Return all of the lines below exactly as they are.
+ + + + + + +
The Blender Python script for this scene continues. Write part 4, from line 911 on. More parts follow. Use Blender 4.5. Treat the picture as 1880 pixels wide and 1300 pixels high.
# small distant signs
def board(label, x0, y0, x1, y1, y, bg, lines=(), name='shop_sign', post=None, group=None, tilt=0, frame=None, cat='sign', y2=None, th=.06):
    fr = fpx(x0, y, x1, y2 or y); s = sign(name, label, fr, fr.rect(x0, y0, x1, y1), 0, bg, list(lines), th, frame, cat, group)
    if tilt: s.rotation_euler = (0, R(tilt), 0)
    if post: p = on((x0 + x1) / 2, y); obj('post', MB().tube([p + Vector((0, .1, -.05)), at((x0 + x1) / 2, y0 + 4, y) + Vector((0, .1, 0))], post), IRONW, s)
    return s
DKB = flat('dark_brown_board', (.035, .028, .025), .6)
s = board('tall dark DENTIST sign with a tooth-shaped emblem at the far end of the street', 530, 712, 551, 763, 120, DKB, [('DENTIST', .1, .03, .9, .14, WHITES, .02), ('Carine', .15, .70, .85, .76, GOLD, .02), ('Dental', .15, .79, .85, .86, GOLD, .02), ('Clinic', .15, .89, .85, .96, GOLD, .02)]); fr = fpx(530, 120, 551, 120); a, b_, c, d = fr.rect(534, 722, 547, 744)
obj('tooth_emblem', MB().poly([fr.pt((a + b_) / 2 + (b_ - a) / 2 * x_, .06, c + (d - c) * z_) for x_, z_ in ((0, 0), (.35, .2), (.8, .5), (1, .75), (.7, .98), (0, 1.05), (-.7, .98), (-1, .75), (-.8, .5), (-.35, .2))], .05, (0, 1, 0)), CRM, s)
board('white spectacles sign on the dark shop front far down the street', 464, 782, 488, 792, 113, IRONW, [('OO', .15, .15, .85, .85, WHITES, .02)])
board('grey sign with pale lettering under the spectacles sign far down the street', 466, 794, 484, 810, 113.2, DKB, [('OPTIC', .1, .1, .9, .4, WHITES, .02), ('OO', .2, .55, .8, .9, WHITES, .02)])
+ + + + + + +
■ WORKED ANSWER:
The Blender Python script for this scene continues. Write part 4, from line 911 on. More parts follow. Use Blender 4.5. Treat the picture as 1880 pixels wide and 1300 pixels high.
# small distant signs
def board(label, x0, y0, x1, y1, y, bg, lines=(), name='shop_sign', post=None, group=None, tilt=0, frame=None, cat='sign', y2=None, th=.06):
    fr = fpx(x0, y, x1, y2 or y); s = sign(name, label, fr, fr.rect(x0, y0, x1, y1), 0, bg, list(lines), th, frame, cat, group)
    if tilt: s.rotation_euler = (0, R(tilt), 0)
    if post: p = on((x0 + x1) / 2, y); obj('post', MB().tube([p + Vector((0, .1, -.05)), at((x0 + x1) / 2, y0 + 4, y) + Vector((0, .1, 0))], post), IRONW, s)
    return s
DKB = flat('dark_brown_board', (.035, .028, .025), .6)
s = board('tall dark DENTIST sign with a tooth-shaped emblem at the far end of the street', 530, 712, 551, 763, 120, DKB, [('DENTIST', .1, .03, .9, .14, WHITES, .02), ('Carine', .15, .70, .85, .76, GOLD, .02), ('Dental', .15, .79, .85, .86, GOLD, .02), ('Clinic', .15, .89, .85, .96, GOLD, .02)]); fr = fpx(530, 120, 551, 120); a, b_, c, d = fr.rect(534, 722, 547, 744)
obj('tooth_emblem', MB().poly([fr.pt((a + b_) / 2 + (b_ - a) / 2 * x_, .06, c + (d - c) * z_) for x_, z_ in ((0, 0), (.35, .2), (.8, .5), (1, .75), (.7, .98), (0, 1.05), (-.7, .98), (-1, .75), (-.8, .5), (-.35, .2))], .05, (0, 1, 0)), CRM, s)
board('white spectacles sign on the dark shop front far down the street', 464, 782, 488, 792, 113, IRONW, [('OO', .15, .15, .85, .85, WHITES, .02)])
board('grey sign with pale lettering under the spectacles sign far down the street', 466, 794, 484, 810, 113.2, DKB, [('OPTIC', .1, .1, .9, .4, WHITES, .02), ('OO', .2, .55, .8, .9, WHITES, .02)])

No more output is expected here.